We'd already been discussing Ben taking a leave of absence from his job for a period of three months for him to focus on his new business. We started talking one evening (okay, it was two days ago) and the subject of Cuenca came up... the low cost of living...the high standard of living... the friendly people... the cooler climate... you hate your job.... I make more than enough to support us here, so definitely there... we could rent out our house... Mom is cool with it and said she'd take the cats... WHY DON'T WE GO!? Ben said initially to "sell him" on it, because he had his doubts, but it really didn't take long to do that... like an hour. Not even kidding.

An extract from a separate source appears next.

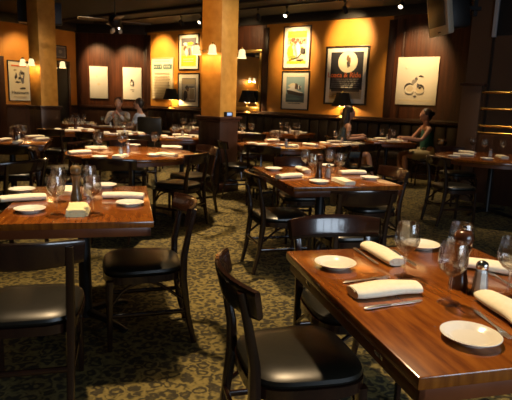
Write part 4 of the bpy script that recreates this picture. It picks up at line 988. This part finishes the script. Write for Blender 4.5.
# ------------------------------------------------------------------ light
wd = bpy.data.worlds.new('world'); sc.world = wd; wd.use_nodes = True
wd.node_tree.nodes['Background'].inputs['Color'].default_value = (.5, .5, .55, 1); wd.node_tree.nodes['Background'].inputs['Strength'].default_value = .02
WARM = (1, .66, .30)
def aim(o, target):
    o.rotation_euler = (Vector(target) - Vector(o.location)).to_track_quat('-Z', 'Y').to_euler()
def spot(name, p, target, watts, deg, blend=.5, col=WARM, r=.06):
    d = bpy.data.lights.new(name, 'SPOT'); d.energy = watts; d.spot_size = math.radians(deg); d.spot_blend = blend; d.color = col; d.shadow_soft_size = r
    o = bpy.data.objects.new(name, d); COL.objects.link(o); o.location = p; aim(o, target); return o
def point(name, p, watts, col=WARM, r=.03):
    d = bpy.data.lights.new(name, 'POINT'); d.energy = watts; d.color = col; d.shadow_soft_size = r
    o = bpy.data.objects.new(name, d); COL.objects.link(o); o.location = p; return o
for p in SC_LIGHTS: point('sconce_light', p, 2.0, (1, .60, .22))
for p in LAMPS:
    point('table_lamp_light', p + Vector((0, 0, .03)), 13.0, (1, .66, .26))
ART = dict(canvasA=(-12.75, 9.85, 1.9, 75), canvasB=(-11.95, 10.25, 1.9, 75), playbill=(-10.97, V0, 2.45, 80), yellow=(-9.97, V0, 2.5, 52), mirror=(-7.95, V0, 2.8, 16), race=(-6.6, V0, 2.5, 72), loaca=(-5.25, V0, 2.75, 75), bikes=(-3.75, V0, 2.2, 55))
for n, (u, v, z, w) in ART.items():
    t = W(u, v, z); p = W(u + .12, v - 1.05, 3.10); spot('picture_spot', p, t, w * 1.4, 62, .8)
spot('picture_spot', W(UL + 1.0, 7.6, 3.1), W(UL, 7.6, 2.1), 40, 70, .8)
# ceiling downlights over the tables
for T, w in ((T1, 165), (T2, 190), (T3, 210), (T4, 330), (T5, 120), (T9, 210), (T12, 55), (T7, 150), (T8, 160), (T13, 150), (T10, 45), (T14, 90), (T8b, 130), (T6, 130), (T11, 90)):
    spot('ceiling_downlight', (T.x - (.40 if T is T1 else .15), T.y + (.80 if T is T1 else .35), ZC - .03), (T.x, T.y, .75), w, 58, .9, (1, .70, .38), .08)
spot('pillar_fill', (2.35, 5.4, 3.2), (-.35, 7.6, 1.9), 210, 34, .8, (1, .90, .78))  # added fill light, no fixture: pales the near pillar's stair-side face
spot('pillar_fill', W(P2[0] - .4, P2[1] - 2.6, 3.25), W(P2[0], P2[1] - .2, 2.1), 52, 44, .8, (1, .52, .15))  # added warm fill without a fixture, evens out the sconce face
spot('pillar_fill', (-1.7, 8.0, 3.2), (-4.2, 9.9, 1.9), 75, 34, .8, (1, .82, .60))  # invented fill source that brightens the far pillar
# daylight from the street window behind the viewer
d = bpy.data.lights.new('window_daylight', 'AREA'); d.shape = 'RECTANGLE'; d.size = 3.2; d.size_y = 1.5; d.energy = 60; d.color = (.70, .84, 1.0)
o = bpy.data.objects.new('window_daylight', d); COL.objects.link(o); chair_e = spawn('easy', (-2.0, 9.80, 0), .05, 'dark upholstered high-backed chair in front of the man in pale blue', 'chair')
o.location = W(UR + .12, .9, 1.75); o.rotation_euler = (PI / 2, 0, RA + PI / 2)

So we're going to Ecuador in six months. We have set our "leave time" for April... our next vacation will be at least a year long ;-) The first two weeks will be actual vacation, looking for a place to live, etc. and once we are settled into our own pad, I can begin working again as usual. We'll be looking for someplace furnished, as we don't intend to stay forever.

What's happening in the next six months??

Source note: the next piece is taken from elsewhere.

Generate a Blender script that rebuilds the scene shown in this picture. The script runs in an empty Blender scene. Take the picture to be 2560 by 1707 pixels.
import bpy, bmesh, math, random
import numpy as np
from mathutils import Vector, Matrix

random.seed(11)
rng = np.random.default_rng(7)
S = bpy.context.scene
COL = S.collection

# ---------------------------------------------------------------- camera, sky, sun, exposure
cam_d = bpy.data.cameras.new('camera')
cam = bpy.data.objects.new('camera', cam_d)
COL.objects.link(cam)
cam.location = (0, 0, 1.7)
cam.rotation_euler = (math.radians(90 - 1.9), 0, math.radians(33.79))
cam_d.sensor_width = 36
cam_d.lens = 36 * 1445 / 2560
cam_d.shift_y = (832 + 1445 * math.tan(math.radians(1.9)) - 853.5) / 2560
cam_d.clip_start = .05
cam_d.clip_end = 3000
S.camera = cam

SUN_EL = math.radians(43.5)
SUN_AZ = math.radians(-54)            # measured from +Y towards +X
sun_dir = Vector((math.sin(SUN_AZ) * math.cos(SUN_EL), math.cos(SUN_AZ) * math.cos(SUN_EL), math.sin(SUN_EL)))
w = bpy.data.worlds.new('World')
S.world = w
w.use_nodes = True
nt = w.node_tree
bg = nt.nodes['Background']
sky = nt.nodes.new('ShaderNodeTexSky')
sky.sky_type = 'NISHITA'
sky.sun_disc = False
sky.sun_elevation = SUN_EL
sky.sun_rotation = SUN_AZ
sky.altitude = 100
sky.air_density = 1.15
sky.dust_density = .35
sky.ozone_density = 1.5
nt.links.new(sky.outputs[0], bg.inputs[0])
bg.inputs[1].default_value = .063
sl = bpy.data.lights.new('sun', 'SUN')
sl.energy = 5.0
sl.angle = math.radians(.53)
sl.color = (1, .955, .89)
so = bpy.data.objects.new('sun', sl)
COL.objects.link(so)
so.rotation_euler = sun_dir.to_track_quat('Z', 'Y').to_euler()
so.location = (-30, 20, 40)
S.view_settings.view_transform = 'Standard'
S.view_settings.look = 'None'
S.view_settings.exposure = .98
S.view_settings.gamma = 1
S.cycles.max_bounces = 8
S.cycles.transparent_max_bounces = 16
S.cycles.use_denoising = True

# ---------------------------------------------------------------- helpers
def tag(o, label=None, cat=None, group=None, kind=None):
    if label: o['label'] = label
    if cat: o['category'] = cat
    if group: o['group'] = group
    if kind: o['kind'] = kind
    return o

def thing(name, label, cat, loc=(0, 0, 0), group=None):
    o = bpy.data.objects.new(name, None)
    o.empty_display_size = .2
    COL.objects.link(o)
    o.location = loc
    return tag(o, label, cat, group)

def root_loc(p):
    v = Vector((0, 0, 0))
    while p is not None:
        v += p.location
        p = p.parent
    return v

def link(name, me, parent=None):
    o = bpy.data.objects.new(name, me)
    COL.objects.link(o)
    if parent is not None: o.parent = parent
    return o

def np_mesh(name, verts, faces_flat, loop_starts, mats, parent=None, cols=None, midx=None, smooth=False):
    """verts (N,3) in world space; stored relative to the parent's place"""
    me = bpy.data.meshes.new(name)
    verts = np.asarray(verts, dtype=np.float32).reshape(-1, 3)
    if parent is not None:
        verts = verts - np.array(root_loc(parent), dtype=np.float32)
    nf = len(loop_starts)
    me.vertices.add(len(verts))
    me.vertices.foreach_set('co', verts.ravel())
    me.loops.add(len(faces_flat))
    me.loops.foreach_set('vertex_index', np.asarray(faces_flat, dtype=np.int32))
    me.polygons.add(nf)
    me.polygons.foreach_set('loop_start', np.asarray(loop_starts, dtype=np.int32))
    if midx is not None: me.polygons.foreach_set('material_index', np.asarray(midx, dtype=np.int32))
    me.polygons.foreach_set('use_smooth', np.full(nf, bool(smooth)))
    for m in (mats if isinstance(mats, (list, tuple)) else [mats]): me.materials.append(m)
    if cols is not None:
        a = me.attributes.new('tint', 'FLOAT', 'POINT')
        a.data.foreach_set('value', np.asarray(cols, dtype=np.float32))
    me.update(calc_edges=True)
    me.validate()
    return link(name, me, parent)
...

Well, first of all, I'm going to learn Spanish. I started yesterday, in the McDonald's by my house. I was having issues with verb conjugation and asked one of the employees for help. Well, he didn't speak English. I eventually figured it out but sitting there, I thought to myself, Self, you never would've spoken to him if you weren't trying to expand your soul by learning his language. There, in the McDonald's, I felt immersed, because I was.

I am actually ENJOYING learning Spanish. A shocker, if you know me! I have already learned German, so I think it makes it easier... plus, I am really motivated. I want to be able to communicate with people when we're in Ecuador. I've been using Duolingo and Cat Spanish, both free or low-cost programs on iPhone and iPad. They're fun and I can't believe all the words and phrases I've learned so far!! Me llamo Caitlin, soy extranjera, y me gusta!! (I'm called Caitlin, I'm a foreigner, and I like it!)

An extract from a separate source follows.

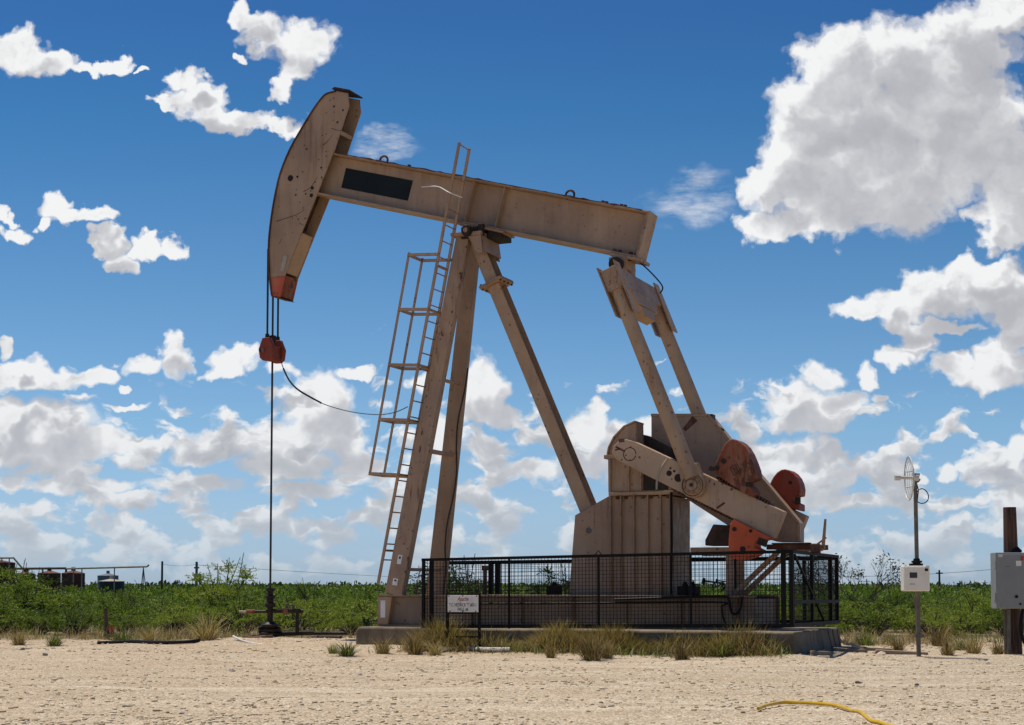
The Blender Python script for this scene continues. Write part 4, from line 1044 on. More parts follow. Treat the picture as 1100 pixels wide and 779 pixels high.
b = MB(); q = cw_(1091.8, 641, -0.0165); b.cyl(q, q + Vector((0, -0.02, 0)), 0.026, n=12); q = cw_(1096, 649, -0.0165); b.cyl(q, q + Vector((0, -0.01, 0)), 0.018, n=10); b.each('knob', M['black'], dr)
b = MB(); b.box(cw_(1080, 609.0, -0.018), cw_(1085.5, 608.3, -0.0165)); b.build('printed_mark', M['galv'], dr)
b = MB(); b.cyl(cw_(1079.2, 655, 0.2), cw_(1080.5, 706, 0.2), 0.028, n=10); b.cyl(cw_(1083.3, 655, 0.15), cw_(1083.6, 706, 0.15), 0.035, n=10); b.each('conduit', M['galv'], cbm)
b = MB(); b.tube(curve_pts([cw_(1099, 654, 0.15), cw_(1097, 668, 0.1), cw_(1098, 684, 0.1), cw_(1103, 694, 0.1)], 6), 0.03, 7); b.build('loose_cable', M['blackhose'], cbm)

# ------------------------------------------------------------------ things lying about
def ground_tube(name, pix, r, mat, label, cat, zoff=None, n=8, straight=False):
    pts = []
    for (x, y) in pix:
        q = G(x, y); q = G(x, y, hgt(q.x, q.y)); q.z = hgt(q.x, q.y) + (r*0.9 if zoff is None else zoff); pts.append(q)
    pts = curve_pts(pts, 10)
    z0, z1 = pts[0].z, pts[-1].z
    for i, q in enumerate(pts):
        q.z = max(z0+(z1-z0)*i/(len(pts)-1), hgt(q.x, q.y) + r) if straight else hgt(q.x, q.y) + (r*0.9 if zoff is None else zoff)
    b = MB(); b.tube(pts, r, n); o = b.build(name, mat, loc=pts[0], smooth=True); return tag(o, label, cat)
hs = ground_tube('hose', [(814.5, 764.5), (822, 761.5), (840, 758.6), (860, 757.3), (880, 758.0), (900, 761.5), (920, 767), (935, 773.5), (950, 780), (975, 790)], 0.0165, M['hose'], 'bright yellow hose curving across the pale gravel in the foreground', 'hose', 0.03, 8, True)
ground_tube('plastic_pipe', [(474, 697.6), (500, 698.4), (525, 699.3), (548, 700)], 0.03, M['pipe_white'], 'straight white plastic pipe lying on the ground in front of the well sign', 'pipe', 0.05, 8, True)
pp_ = curve_pts([W(250.5, 683.5, 30.8), W(258, 687.3, 30.6), W(268, 690.5, 30.4), W(283, 693.0, 30.2)], 6); b = MB(); b.tube(pp_, 0.022, 8); tag(b.build('plastic_pipe', M['pipe_white'], loc=pp_[0], smooth=True), 'short white plastic pipe tilted against the mound beside the wellhead', 'pipe')
ground_tube('poly_pipe', [(105, 692.4), (140, 692.2), (170, 691.8), (200, 691.2), (214, 690.6)], 0.035, M['blackhose'], 'black plastic pipe lying along the scrub edge left of the wellhead', 'pipe', None, 8, True)
ground_tube('poly_pipe', [(902, 690), (909, 693), (918, 696), (930, 697.5)], 0.035, M['blackhose'], 'short black hose on the ground at the right end of the concrete slab', 'pipe')
ground_tube('wooden_stick', [(366, 690.5), (350, 690), (335, 688.8)], 0.03, M['twig'], 'weathered stick lying on the mound beside the wellhead', 'stick')
# riser with an orange cap in the scrub edge
q = G(117, 688); rs = thing('pipe_riser', 'thin brown riser pipe with an orange cap at the scrub edge', 'pipe', (q.x, q.y, 0))
b = MB(); b.cyl(W(114.5, 690, q.y)-Vector((q.x, q.y, 0)), W(113.2, 654, q.y)-Vector((q.x, q.y, 0)), 0.045, n=8); b.cyl(W(112, 681, q.y)-Vector((q.x, q.y, 0)), W(125, 681, q.y)-Vector((q.x, q.y, 0)), 0.07, n=8); b.build('riser', M['brownpipe'], rs)
b = MB(); b.cyl(W(119.5, 680, q.y)-Vector((q.x, q.y, 0)), W(119, 671.5, q.y)-Vector((q.x, q.y, 0)), 0.06, 0.04, n=10); b.build('cap', M['orange'], rs)

# rocks: each one that can be told apart
def rock_mesh(seed, s):
    r = random.Random(seed); bm = bmesh.new(); bmesh.ops.create_icosphere(bm, subdivisions=2, radius=1)
    k = [Vector((r.uniform(-1, 1), r.uniform(-1, 1), r.uniform(-1, 1))).normalized() for _ in range(9)]; dd = [r.uniform(0.45, 0.85) for _ in k]
    for v in bm.verts:
        for n_, d_ in zip(k, dd):
            t = v.co.dot(n_)
            if t > d_: v.co -= n_*(t-d_)
        v.co.x *= s[0]; v.co.y *= s[1]; v.co.z *= s[2]
    me = bpy.data.meshes.new('rock'); bm.to_mesh(me); bm.free(); return me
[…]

We're going to sell a bunch of stuff... clean out the garage, get rid of stuff we don't even know we have, stuff we don't use, donate, donate, donate... we'll eventually sell Ben's car, and knock down the insurance on mine and find someplace to keep it while we're away. We're still deciding whether we want the house to just sit here, rent it out to someone for a year (cheaper rent, just take care of the place) or pay a service to host our place on AirBnB... there are a lot of rentals here in Orlando so we're not sure exactly what the best option is. Right now, we're leaning toward a long-term house sitter type deal. They get a furnished place, everything they need, for a good sum less than what they'd pay in a comparable place... we just want the mortgage covered with enough on top to cover any additional expenses like our insurance and property taxes. Otherwise, we'd have to pay for cleaning services for short-term rentals, etc. and what if it doesn't sell every day and we don't make enough to cover the mortgage, etc... which it probably won't. Seems like a less-hassle option to choose someone to live there full-time. I'm sure we can find someone!

Oh and... we know it won't be easy :) We've both lived abroad before, experienced culture shock before, been homesick before and gotten through it before. Heck, when I lived in Germany, once I'd finally arrived in my little apartment, the first thing I did was break down into tears. It took me a few days to leave the apartment. But this is normal. Culture shock is real. The main reason we WANT to do this is to get uncomfortable, pop our American bubbles and enjoy more of the world. Get to know more people. Learn a new language. All of it. Having been through the process before, we know there is nothing we can't handle.